Newbury was with Kristofferson on a madcap flight across the country when he sang that line from “Me And Bobby McGee” for Roger Miller. From its hipster argot to its peripatetic narrative, the song sounded nothing like what people were playing on country radio at the time. But it was perfect for Miller, a boho-leaning eccentric whose mid-’60s rash of Grammys might have done more to make country cool with pop audiences than the trio of LPs that Bob Dylan subsequently recorded on Music Row.
Miller’s version of “Me And Bobby McGee” climbed only as high as #12 on the country chart in the spring of 1969. It was enough, however, to give Kristofferson his first major hit as a songwriter, paving the way for an epochal streak that included four #1s over the span of just nine months.
The first, which peaked the final week of June 1970, was Ray Price’s tender, countrypolitan reading of “For The Good Times”. Then, in September, came Cash’s version of “Sunday Morning Coming Down”. (Ray Stevens had cut the song, to little notice, in 1969.) Sammi Smith’s heart-stopping transformation of “Help Me Make It Through The Night” followed in December. Three months into the new year, Janis Joplin, with whom Kristofferson briefly was linked romantically, hit #1 on the pop charts with “Me And Bobby McGee” (in the wake of her death the previous October). All three of the country #1s also charted pop, with “Help Me Make It” reaching the Top 10 and “Good Times” stalling at #11.

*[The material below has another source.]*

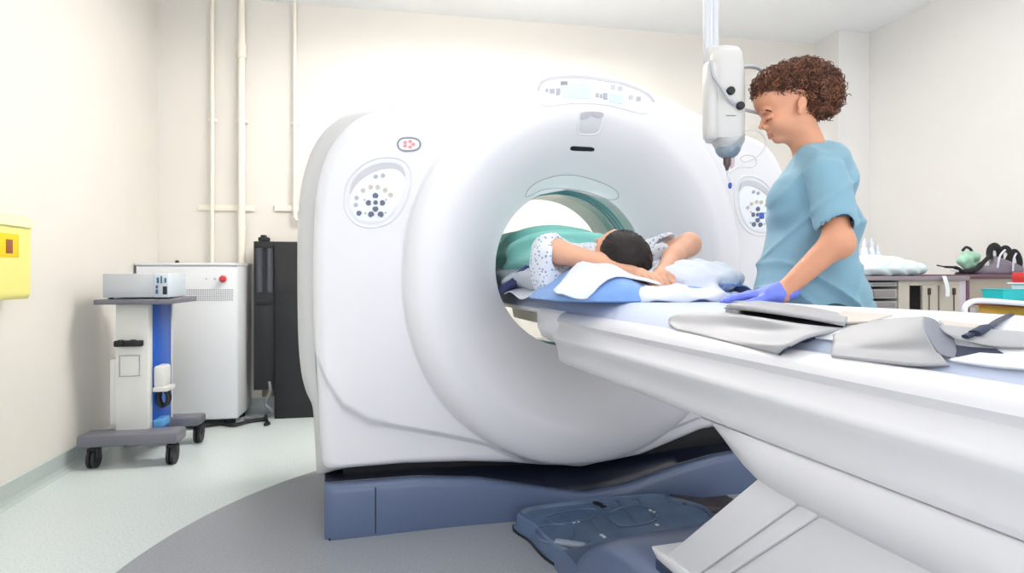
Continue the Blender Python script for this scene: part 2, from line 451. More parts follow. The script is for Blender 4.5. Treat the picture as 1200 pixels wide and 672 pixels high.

Even more important than this commercial breakthrough, if inconceivable without it, was the way that Kristofferson, at this point in his mid-30s, revolutionized how people on Music Row thought about and wrote songs. Overnight, it seemed, he had infused country music with the sexual candor of soul music and the mystical-existential urgency of Dylan, the Beats, and his beloved Romantics.
Meditating on freedom and commitment, alienation and desire, darkness and light, Kristofferson’s songs tapped down-home as well as countercultural vernacular, and with them, the prevailing zeitgeist. Steadfastly refusing to talk down to his audience, he proved that country music could be both hip and grounded while speaking to the most fundamental of human struggles and emotions.